## Start Task data

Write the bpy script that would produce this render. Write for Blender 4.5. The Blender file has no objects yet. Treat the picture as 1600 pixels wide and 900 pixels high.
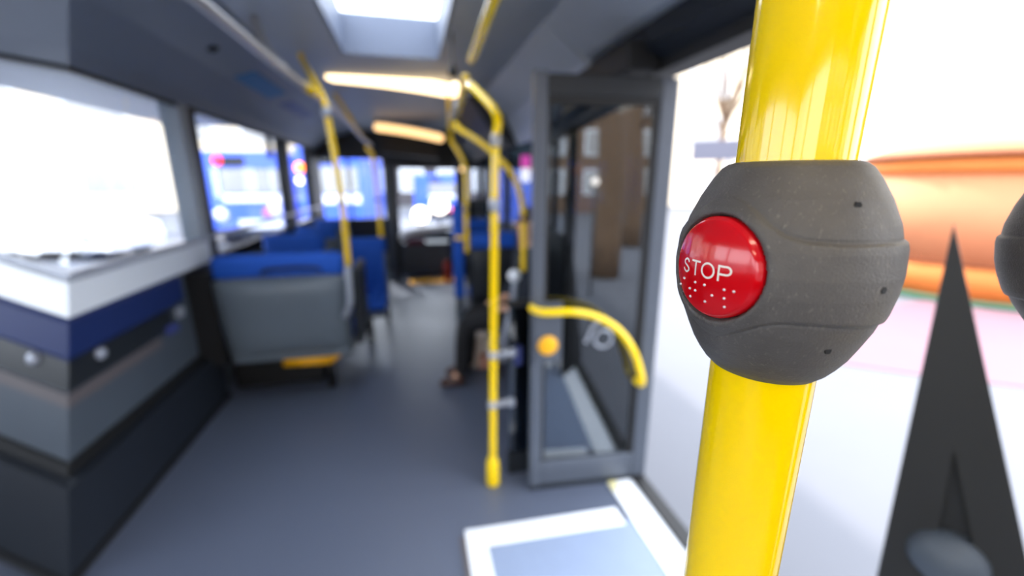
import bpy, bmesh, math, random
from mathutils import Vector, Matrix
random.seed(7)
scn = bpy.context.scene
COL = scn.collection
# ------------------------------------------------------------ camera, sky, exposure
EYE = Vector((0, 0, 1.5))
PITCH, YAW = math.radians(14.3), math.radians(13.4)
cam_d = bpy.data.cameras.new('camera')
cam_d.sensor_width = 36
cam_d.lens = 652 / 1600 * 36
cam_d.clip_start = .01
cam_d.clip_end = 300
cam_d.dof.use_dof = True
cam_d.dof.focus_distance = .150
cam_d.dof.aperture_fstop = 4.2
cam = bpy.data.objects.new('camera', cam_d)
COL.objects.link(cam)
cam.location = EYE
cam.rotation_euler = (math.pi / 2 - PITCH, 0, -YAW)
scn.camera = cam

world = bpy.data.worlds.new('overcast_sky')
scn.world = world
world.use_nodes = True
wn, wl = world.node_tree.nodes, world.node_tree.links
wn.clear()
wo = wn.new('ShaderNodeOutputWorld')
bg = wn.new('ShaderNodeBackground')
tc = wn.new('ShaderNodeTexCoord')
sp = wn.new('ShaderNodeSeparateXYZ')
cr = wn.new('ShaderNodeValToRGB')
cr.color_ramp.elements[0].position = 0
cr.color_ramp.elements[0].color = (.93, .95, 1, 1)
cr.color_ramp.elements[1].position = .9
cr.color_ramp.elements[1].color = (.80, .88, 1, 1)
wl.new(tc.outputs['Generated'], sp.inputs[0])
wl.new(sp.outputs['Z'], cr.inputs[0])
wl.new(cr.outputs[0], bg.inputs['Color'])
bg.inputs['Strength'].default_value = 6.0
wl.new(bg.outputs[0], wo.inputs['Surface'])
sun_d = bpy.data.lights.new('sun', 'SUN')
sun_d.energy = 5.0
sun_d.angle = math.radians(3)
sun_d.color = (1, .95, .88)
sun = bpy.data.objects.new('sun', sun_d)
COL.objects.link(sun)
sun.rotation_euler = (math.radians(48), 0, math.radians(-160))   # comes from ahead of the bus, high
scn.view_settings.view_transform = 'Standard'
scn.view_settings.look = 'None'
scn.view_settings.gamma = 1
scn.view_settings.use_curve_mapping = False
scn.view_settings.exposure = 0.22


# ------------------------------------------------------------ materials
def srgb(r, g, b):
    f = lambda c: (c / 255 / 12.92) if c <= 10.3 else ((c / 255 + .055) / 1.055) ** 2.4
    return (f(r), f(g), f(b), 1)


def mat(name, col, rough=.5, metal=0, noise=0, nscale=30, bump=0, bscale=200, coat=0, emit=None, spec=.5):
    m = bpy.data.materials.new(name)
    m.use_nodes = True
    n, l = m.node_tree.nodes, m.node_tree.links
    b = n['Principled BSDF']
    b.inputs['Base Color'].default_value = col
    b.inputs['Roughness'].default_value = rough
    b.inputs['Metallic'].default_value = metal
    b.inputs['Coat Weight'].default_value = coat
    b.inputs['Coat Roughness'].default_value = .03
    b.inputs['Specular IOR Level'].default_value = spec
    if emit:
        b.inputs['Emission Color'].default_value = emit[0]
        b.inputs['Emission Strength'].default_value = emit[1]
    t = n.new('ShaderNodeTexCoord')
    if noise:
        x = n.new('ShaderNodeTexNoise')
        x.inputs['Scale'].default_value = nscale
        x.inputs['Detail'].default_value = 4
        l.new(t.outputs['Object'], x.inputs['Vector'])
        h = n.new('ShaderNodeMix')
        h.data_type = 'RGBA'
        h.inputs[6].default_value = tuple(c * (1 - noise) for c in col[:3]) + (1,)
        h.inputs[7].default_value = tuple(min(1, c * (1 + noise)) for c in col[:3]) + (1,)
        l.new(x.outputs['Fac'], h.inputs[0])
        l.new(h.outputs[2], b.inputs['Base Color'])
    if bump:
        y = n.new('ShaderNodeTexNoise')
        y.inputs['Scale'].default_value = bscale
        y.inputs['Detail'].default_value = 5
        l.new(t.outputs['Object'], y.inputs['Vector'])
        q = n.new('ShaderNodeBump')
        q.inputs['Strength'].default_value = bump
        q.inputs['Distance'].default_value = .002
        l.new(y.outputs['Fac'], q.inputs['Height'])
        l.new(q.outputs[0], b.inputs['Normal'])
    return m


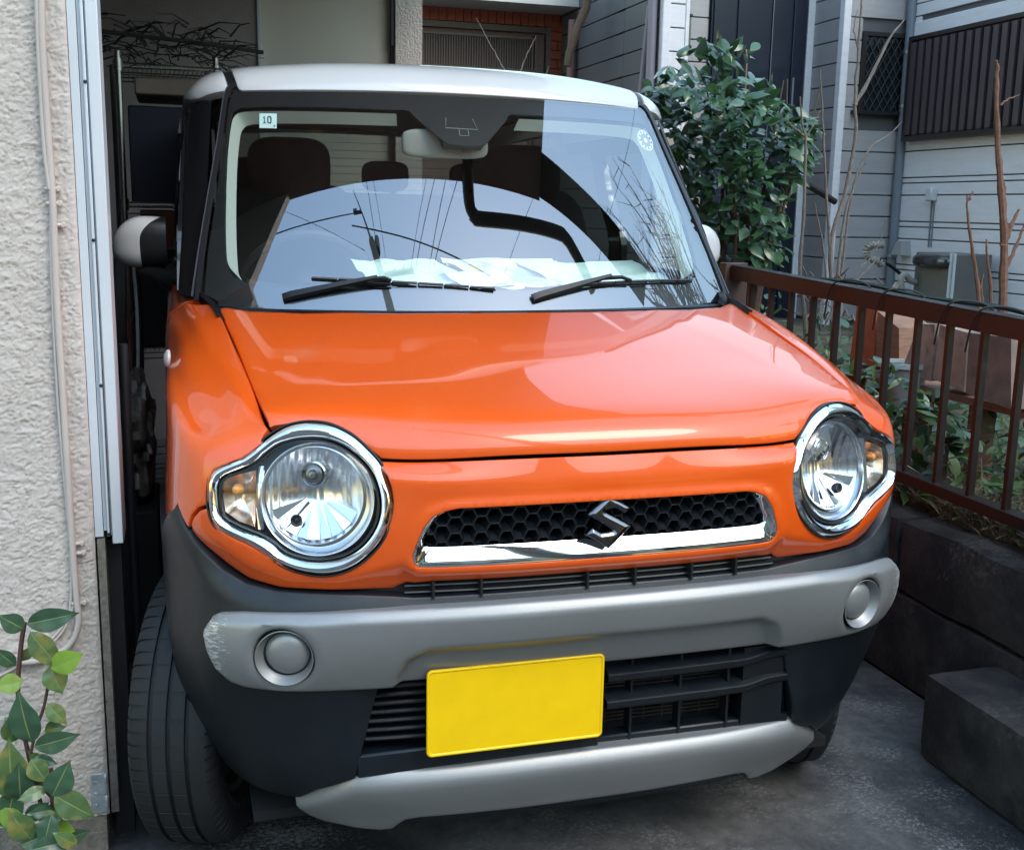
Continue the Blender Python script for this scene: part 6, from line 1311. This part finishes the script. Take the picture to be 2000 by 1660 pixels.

## End Task data

*Directions*:
Give all the lines above again, character for character, without pictures.

*Result for this task*:
Write the bpy script that would produce this render. Write for Blender 4.5. The Blender file has no objects yet. Treat the picture as 1600 pixels wide and 900 pixels high.
import bpy, bmesh, math, random
from mathutils import Vector, Matrix
random.seed(7)
scn = bpy.context.scene
COL = scn.collection
# ------------------------------------------------------------ camera, sky, exposure
EYE = Vector((0, 0, 1.5))
PITCH, YAW = math.radians(14.3), math.radians(13.4)
cam_d = bpy.data.cameras.new('camera')
cam_d.sensor_width = 36
cam_d.lens = 652 / 1600 * 36
cam_d.clip_start = .01
cam_d.clip_end = 300
cam_d.dof.use_dof = True
cam_d.dof.focus_distance = .150
cam_d.dof.aperture_fstop = 4.2
cam = bpy.data.objects.new('camera', cam_d)
COL.objects.link(cam)
cam.location = EYE
cam.rotation_euler = (math.pi / 2 - PITCH, 0, -YAW)
scn.camera = cam

world = bpy.data.worlds.new('overcast_sky')
scn.world = world
world.use_nodes = True
wn, wl = world.node_tree.nodes, world.node_tree.links
wn.clear()
wo = wn.new('ShaderNodeOutputWorld')
bg = wn.new('ShaderNodeBackground')
tc = wn.new('ShaderNodeTexCoord')
sp = wn.new('ShaderNodeSeparateXYZ')
cr = wn.new('ShaderNodeValToRGB')
cr.color_ramp.elements[0].position = 0
cr.color_ramp.elements[0].color = (.93, .95, 1, 1)
cr.color_ramp.elements[1].position = .9
cr.color_ramp.elements[1].color = (.80, .88, 1, 1)
wl.new(tc.outputs['Generated'], sp.inputs[0])
wl.new(sp.outputs['Z'], cr.inputs[0])
wl.new(cr.outputs[0], bg.inputs['Color'])
bg.inputs['Strength'].default_value = 6.0
wl.new(bg.outputs[0], wo.inputs['Surface'])
sun_d = bpy.data.lights.new('sun', 'SUN')
sun_d.energy = 5.0
sun_d.angle = math.radians(3)
sun_d.color = (1, .95, .88)
sun = bpy.data.objects.new('sun', sun_d)
COL.objects.link(sun)
sun.rotation_euler = (math.radians(48), 0, math.radians(-160))   # comes from ahead of the bus, high
scn.view_settings.view_transform = 'Standard'
scn.view_settings.look = 'None'
scn.view_settings.gamma = 1
scn.view_settings.use_curve_mapping = False
scn.view_settings.exposure = 0.22


# ------------------------------------------------------------ materials
def srgb(r, g, b):
    f = lambda c: (c / 255 / 12.92) if c <= 10.3 else ((c / 255 + .055) / 1.055) ** 2.4
    return (f(r), f(g), f(b), 1)


def mat(name, col, rough=.5, metal=0, noise=0, nscale=30, bump=0, bscale=200, coat=0, emit=None, spec=.5):
    m = bpy.data.materials.new(name)
    m.use_nodes = True
    n, l = m.node_tree.nodes, m.node_tree.links
    b = n['Principled BSDF']
    b.inputs['Base Color'].default_value = col
    b.inputs['Roughness'].default_value = rough
    b.inputs['Metallic'].default_value = metal
    b.inputs['Coat Weight'].default_value = coat
    b.inputs['Coat Roughness'].default_value = .03
    b.inputs['Specular IOR Level'].default_value = spec
    if emit:
        b.inputs['Emission Color'].default_value = emit[0]
        b.inputs['Emission Strength'].default_value = emit[1]
    t = n.new('ShaderNodeTexCoord')
    if noise:
        x = n.new('ShaderNodeTexNoise')
        x.inputs['Scale'].default_value = nscale
        x.inputs['Detail'].default_value = 4
        l.new(t.outputs['Object'], x.inputs['Vector'])
        h = n.new('ShaderNodeMix')
        h.data_type = 'RGBA'
        h.inputs[6].default_value = tuple(c * (1 - noise) for c in col[:3]) + (1,)
        h.inputs[7].default_value = tuple(min(1, c * (1 + noise)) for c in col[:3]) + (1,)
        l.new(x.outputs['Fac'], h.inputs[0])
        l.new(h.outputs[2], b.inputs['Base Color'])
    if bump:
        y = n.new('ShaderNodeTexNoise')
        y.inputs['Scale'].default_value = bscale
        y.inputs['Detail'].default_value = 5
        l.new(t.outputs['Object'], y.inputs['Vector'])
        q = n.new('ShaderNodeBump')
        q.inputs['Strength'].default_value = bump
        q.inputs['Distance'].default_value = .002
        l.new(y.outputs['Fac'], q.inputs['Height'])
        l.new(q.outputs[0], b.inputs['Normal'])
    return m


Continue the Blender Python script for this scene: part 6, from line 1311. This part finishes the script. Take the picture to be 2000 by 1660 pixels.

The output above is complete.